Hedge fund is an industry which is marred with unpredictability with frauds and collapses thrown in for extra flavor. This no doubt scares an investor who is aggressively hunting for a hedge fund that has strong fundamentals. Amber Partners now seem to have a solution for this dilemma. They have launched a new service which offers to certify hedge funds for operational risk.
What it really does is go through a hedge fund’s records, trading documents and corporate documents amongst other things. It then gives a firm analysis on the ‘riskiness’ of the fund. A comprehensive document is prepared post analysis which usually runs into 10-15 pages. The analysis is summed up in the form of executive summary.
This report is being predicted to be a good reference guide for investors who are looking at safer funds for investing especially in the backdrop of fund collapses like Bayou. This service might be especially useful at a time when a lot of pension funds, endowments and charities are spending billions of dollars into hedge funds.
Apart from this, key people at Amber feel that this document might be useful for the hedge fund managers as well. They feel that this kind of credibility report from a third party will help them to promote their funds to prospective investors in a better way. The first hedge fund to get this sign of approval is Vega Asset Management, which has lost many investors in the last few months and has seen its assets shrink amidst heavy losses in some of its funds. Amber has already certified 11 hedge funds up till now and hopes to at least double this number in a year’s time. A risk investment report from Amber partners costs a hedge fund anywhere between $40,000 and $500,000. The service may be extremely useful for a service such as hedge funds because of the notoriety of secrecy and usage of unconventional trading tactics attached to it.
One thing needs to be noted though – the investors should know that the certification being provided is for operational risk assurance and not to give an assessment of a fund manager’s investment or trading risk. Therefore in the wake of recent collapses that have happened purely because of unwise bets rather than poor business practices, this report may not be very useful.

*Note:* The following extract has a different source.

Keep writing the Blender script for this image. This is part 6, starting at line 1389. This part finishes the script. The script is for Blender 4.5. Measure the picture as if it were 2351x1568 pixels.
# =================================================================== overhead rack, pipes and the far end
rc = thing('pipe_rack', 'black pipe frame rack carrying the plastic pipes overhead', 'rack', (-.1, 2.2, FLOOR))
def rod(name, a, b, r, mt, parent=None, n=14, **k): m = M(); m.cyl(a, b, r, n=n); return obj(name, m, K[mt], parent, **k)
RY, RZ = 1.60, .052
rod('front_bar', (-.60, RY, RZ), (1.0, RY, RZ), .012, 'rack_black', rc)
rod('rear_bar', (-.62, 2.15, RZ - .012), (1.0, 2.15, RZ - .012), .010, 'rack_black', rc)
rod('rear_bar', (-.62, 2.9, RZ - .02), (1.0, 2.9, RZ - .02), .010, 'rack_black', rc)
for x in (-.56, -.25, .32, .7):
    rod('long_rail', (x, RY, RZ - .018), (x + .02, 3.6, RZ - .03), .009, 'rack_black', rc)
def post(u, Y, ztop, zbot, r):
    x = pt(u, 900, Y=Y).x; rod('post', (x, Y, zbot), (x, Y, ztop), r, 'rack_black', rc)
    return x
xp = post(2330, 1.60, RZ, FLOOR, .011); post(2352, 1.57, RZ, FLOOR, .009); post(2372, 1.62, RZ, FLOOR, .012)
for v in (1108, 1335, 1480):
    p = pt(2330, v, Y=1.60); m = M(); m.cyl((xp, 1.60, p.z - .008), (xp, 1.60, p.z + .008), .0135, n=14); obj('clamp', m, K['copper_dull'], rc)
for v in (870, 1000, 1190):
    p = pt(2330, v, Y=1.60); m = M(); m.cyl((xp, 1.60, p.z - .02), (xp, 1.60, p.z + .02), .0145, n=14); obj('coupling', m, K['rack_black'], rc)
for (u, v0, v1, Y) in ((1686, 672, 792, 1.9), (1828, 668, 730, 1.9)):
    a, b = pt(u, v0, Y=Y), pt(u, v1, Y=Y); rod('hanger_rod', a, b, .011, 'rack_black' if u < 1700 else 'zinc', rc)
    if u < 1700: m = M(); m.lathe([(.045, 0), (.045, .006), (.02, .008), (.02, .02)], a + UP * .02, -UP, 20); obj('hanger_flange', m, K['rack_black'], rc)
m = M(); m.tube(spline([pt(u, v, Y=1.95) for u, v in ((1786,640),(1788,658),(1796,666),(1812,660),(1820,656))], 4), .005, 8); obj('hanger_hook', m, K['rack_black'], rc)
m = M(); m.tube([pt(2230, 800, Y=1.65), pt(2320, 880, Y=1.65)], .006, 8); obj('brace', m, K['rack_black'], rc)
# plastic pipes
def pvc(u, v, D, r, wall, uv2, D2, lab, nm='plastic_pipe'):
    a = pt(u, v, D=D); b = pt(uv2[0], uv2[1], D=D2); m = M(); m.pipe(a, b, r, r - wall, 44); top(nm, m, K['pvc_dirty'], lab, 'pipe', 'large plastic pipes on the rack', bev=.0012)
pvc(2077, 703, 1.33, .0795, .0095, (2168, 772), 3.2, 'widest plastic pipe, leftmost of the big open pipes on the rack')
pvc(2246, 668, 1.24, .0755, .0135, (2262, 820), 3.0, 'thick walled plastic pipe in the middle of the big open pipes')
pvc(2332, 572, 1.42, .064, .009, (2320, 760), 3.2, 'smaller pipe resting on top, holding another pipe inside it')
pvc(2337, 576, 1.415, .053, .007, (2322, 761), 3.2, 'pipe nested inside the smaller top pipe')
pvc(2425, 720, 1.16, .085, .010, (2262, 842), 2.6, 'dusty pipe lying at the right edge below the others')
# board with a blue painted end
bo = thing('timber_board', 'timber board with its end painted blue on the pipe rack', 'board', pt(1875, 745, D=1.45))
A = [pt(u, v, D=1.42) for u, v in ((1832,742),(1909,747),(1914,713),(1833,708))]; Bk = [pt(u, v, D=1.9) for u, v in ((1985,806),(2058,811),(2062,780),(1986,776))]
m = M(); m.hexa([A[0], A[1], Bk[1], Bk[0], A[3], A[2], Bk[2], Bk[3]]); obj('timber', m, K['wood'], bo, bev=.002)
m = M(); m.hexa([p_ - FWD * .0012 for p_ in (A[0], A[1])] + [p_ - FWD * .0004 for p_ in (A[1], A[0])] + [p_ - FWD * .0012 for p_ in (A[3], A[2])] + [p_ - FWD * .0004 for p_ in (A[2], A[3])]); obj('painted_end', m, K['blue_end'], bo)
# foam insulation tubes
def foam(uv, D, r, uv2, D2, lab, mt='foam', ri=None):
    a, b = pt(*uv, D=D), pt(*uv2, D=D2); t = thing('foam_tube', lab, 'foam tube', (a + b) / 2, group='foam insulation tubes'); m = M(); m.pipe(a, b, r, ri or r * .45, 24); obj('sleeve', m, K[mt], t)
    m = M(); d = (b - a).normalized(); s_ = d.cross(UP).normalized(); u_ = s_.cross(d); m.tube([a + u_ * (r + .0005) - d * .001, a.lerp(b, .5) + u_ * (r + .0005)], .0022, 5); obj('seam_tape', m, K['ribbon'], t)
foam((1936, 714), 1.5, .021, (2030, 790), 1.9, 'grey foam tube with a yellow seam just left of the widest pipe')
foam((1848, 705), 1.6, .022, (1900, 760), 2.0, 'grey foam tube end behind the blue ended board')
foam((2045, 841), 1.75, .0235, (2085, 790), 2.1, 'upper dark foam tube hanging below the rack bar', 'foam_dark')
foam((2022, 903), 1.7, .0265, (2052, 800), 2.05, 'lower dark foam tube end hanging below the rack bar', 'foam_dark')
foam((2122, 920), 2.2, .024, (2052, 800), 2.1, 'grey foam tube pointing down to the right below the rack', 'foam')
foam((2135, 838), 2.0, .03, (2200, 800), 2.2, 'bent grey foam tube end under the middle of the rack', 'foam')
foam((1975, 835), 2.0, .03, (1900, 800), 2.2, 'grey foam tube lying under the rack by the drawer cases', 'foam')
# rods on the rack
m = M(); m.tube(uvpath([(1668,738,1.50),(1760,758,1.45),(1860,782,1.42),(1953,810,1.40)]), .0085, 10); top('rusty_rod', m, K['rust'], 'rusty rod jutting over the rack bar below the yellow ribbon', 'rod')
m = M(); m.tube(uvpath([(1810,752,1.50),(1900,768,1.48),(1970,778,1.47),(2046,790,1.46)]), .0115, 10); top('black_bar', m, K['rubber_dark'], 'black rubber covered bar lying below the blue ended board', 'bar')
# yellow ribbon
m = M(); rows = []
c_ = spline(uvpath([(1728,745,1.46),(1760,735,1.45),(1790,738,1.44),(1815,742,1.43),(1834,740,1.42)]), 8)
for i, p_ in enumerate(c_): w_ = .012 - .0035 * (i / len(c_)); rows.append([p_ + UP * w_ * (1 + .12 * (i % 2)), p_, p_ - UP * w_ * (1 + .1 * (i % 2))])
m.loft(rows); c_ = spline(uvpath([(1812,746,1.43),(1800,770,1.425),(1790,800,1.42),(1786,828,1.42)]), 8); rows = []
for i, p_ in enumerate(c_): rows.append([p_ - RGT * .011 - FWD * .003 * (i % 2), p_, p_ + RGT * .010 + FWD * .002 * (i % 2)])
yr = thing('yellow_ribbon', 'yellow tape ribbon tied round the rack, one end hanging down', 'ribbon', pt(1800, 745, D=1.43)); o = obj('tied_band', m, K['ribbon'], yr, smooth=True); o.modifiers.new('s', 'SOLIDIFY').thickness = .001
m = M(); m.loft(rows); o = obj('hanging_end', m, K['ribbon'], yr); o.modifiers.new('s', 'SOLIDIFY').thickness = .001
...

This view is shared by many in the industry including Bradley Ziff, head of the hedge fund advisory practice at consulting group Mercer Oliver Wyman. Despite this apprehension, people at Amber Partners claim that there is a beeline of hedge funds queuing up to have their hedge funds certified.
Amber Partners is a London and Bermuda based specialist. This venture is supported by several private as well as institutional equity investors like Bear Stearns, BNP Paribas, Anchor Asset Management and Alexandra Fund Management. Reuters reports:
“Industry analysts said Amber's services may prove popular in a business long considered secretive and risky even though managers can also deliver huge returns by using techniques that are off limits at traditional funds.”